I have to say, this essay went through me like an arrow made of ice and tipped with curare. It might’ve been called “When Bad Children Happen to Good People,” and addresses that thing we all have in the backs of our minds: What if I do everything right and still raise a horrible person?
We are besotted, culturally, with silver-bullet bad-childhood explanations for everything. (“Someone took his teddy bear away from him, and he’s been trying to get it back ever since.”) I think it comes from too much TV, frankly, because this is a pretty standard third-act-of-a-one-hour-crime-drama revelation. Plus we are all, as discussed here recently, rather taken with pop-Freudian explanations of behavior. But child development is inexact. Some incredibly sensitive and brilliant souls come from ordinary and stable upbringings, and some come from flawed ones, and some come from horrible ones. Some perfectly wonderful parents raise monsters; some awful parents end up with great kids. And some people who are awful in one aspect of their lives are splendid at other ones, sometimes in spite of their upbringing. Consider Bill Clinton: lousy upbringing with alcoholic dad, brilliant guy, epically awful husband, and, by many accounts, a pretty great dad. Or just think of this dad.

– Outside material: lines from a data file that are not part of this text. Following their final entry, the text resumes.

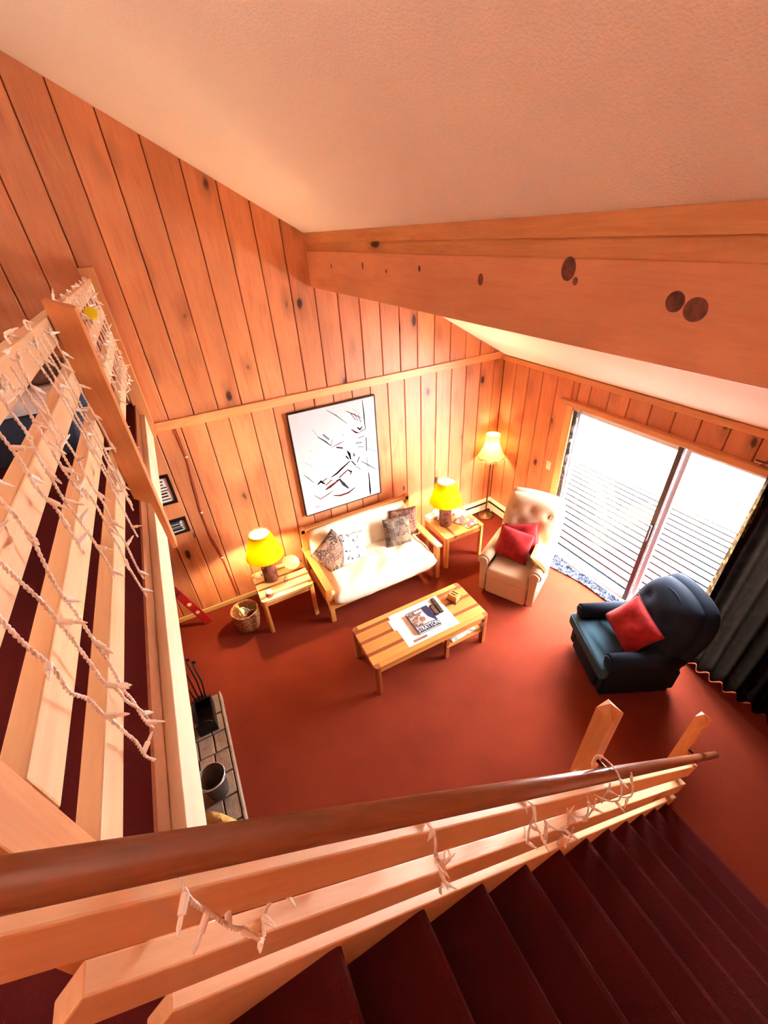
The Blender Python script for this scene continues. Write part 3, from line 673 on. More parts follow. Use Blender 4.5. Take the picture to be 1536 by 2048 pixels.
striped_table('side_table', 'pale striped side table left of the sofa', -3.76, -3.165, -.745, -.22, .50,
    [(.06, 0), (.03, 1), (.10, 0), (.03, 1), (.09, 0), (.03, 1), (.10, 0), (.03, 1), (.06, 0)], .05, True)
# the right-hand table: stripes run towards the wall
def table_r():
    x0, x1, y0, y1, top = -1.44, -.835, -.865, -.34, .50
    t = thing('side_table', 'orange wood side table with one dark stripe right of the sofa', 'table', ((x0 + x1) / 2, (y0 + y1) / 2, 0))
    st = [(.05, 0), (.07, 0), (.04, 1), (.12, 0), (.12, 0), (.10, 0), (.035, 1), (.05, 0)]; tot = sum(s[0] for s in st); x = x0; lw = .05
    for i, (wd, dk) in enumerate(st):
        ww = wd / tot * (x1 - x0); a0, a1 = (y0 + lw, y1 - lw) if i in (0, len(st) - 1) else (y0, y1)
        obj('slat', box(x + .0006, x + ww - .0006, a0, a1, top - .035, top), 'oak_dk' if dk else 'oak_ly', t, world=True, bevel=.0015, seg=1); x += ww
    for sx in (0, 1):
        for sy in (0, 1):
            cx = x0 + lw / 2 if sx == 0 else x1 - lw / 2; cyy = y0 + lw / 2 if sy == 0 else y1 - lw / 2
            bm = box(cx - lw / 2, cx + lw / 2, cyy - lw / 2, cyy + lw / 2, 0, top - .001)
            e = [e for e in bm.edges if abs(e.verts[0].co.x - e.verts[1].co.x) < 1e-6 and abs(e.verts[0].co.y - e.verts[1].co.y) < 1e-6 and (e.verts[0].co.x > cx) == (sx == 1) and (e.verts[0].co.y > cyy) == (sy == 1)]
            bmesh.ops.bevel(bm, geom=e, offset=.03, segments=5, profile=.5, affect='EDGES')
            obj('leg', bm, 'oak_lz', t, world=True)
    for a in ((x0 + lw, x1 - lw, y0 + .012, y0 + .03), (x0 + lw, x1 - lw, y1 - .03, y1 - .012)): obj('apron', box(a[0], a[1], a[2], a[3], top - .085, top - .035), 'oak_lt', t, world=True)
    for a in ((x0 + .012, x0 + .03), (x1 - .03, x1 - .012)): obj('apron', box(a[0], a[1], y0 + lw, y1 - lw, top - .085, top - .035), 'oak_lt', t, world=True)
table_r()

# ------------------------------------------------------------------ lamps
def point(name, loc, e, col, rad, parent):
    l = bpy.data.lights.new(name, 'POINT'); l.energy = e; l.color = col; l.shadow_soft_size = rad
    o = bpy.data.objects.new(name, l); C.objects.link(o); o.location = loc; o.parent = parent
def table_lamp(x, y, label, e, tilt=0.0):
    t = thing('table_lamp', label, 'lamp', (x, y, .50), 0, 'table lamps beside the sofa')
    obj('base', lathe([(0, 0), (.076, 0), (.082, .012), (.083, .18), (.080, .335), (.070, .350), (0, .353)], 28), 'glaze', t, True)
    obj('stem', lathe([(.012, .350), (.012, .36), (.018, .365), (.018, .40), (0, .40)], 12), 'brass', t, True)
    obj('bulb', lathe([(0, .40), (.014, .40), (.03, .44), (.03, .47), (.015, .50), (0, .505)], 14), 'bulb_on', t, True)
    sh = obj('lamp_shade', lathe([(.208, .362), (.112, .660), (.1105, .660), (.2065, .362), (.208, .362)], 40), 'shade_y', t, True)
    obj('lining', lathe([(.2045, .363), (.1085, .659), (.1075, .659), (.2035, .363), (.2045, .363)], 40), 'shade_w', sh, True)
    obj('spider_ring', tube([(.108 * math.cos(a), 0.108 * math.sin(a), .652) for a in [k * PI / 10 for k in range(21)]], .002, 5), 'brass', sh)
    bm = tube([(0, 0, .40), (.045, 0, .46), (.02, 0, .65), (0, 0, .65)], .0018, 5); tube([(0, 0, .40), (-.045, 0, .46), (-.02, 0, .65), (0, 0, .65)], .0018, 5, bm)
    obj('harp', bm, 'brass', sh)
    bm = bmesh.new()
    for k in range(3): a = 2 * PI * k / 3; tube([(0, 0, .65), (.108 * math.cos(a), .108 * math.sin(a), .652)], .0018, 5, bm)
    obj('spider', bm, 'brass', sh); obj('finial', lathe([(0, .645), (.008, .65), (.010, .665), (0, .675)], 10), 'brass', sh, True)
    point('lamp_light', (0, 0, .452), e, (1.0, .70, .38), .04, t)
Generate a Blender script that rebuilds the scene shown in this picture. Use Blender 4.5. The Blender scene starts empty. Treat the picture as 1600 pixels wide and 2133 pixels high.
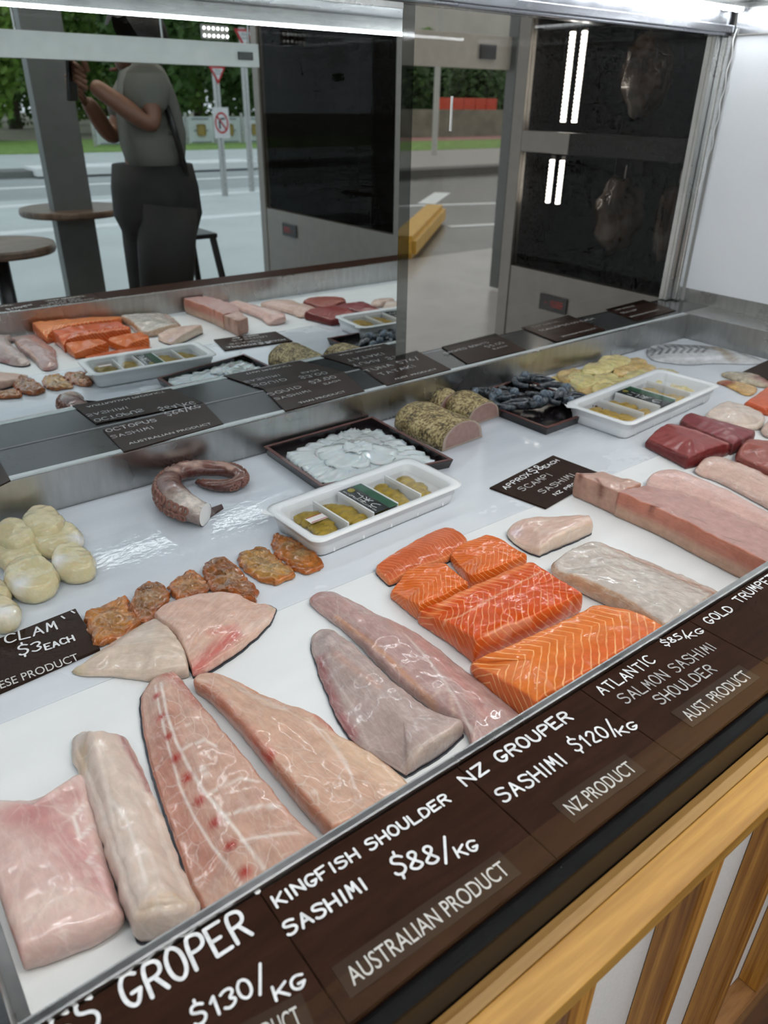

The prospect of doing everything right and still having the dice come up badly was, in fact, my only real hesitation about becoming a dad. The image of a nasty little brat being attached to me forever kept me up nights, and still would, if our little guy weren’t so clearly a sunny and sweet person. Yes, something could turn in his little brain someday–but at least, I’m no longer holding my breath. We’re safe till the next developmental stage kicks in… in about six months or so.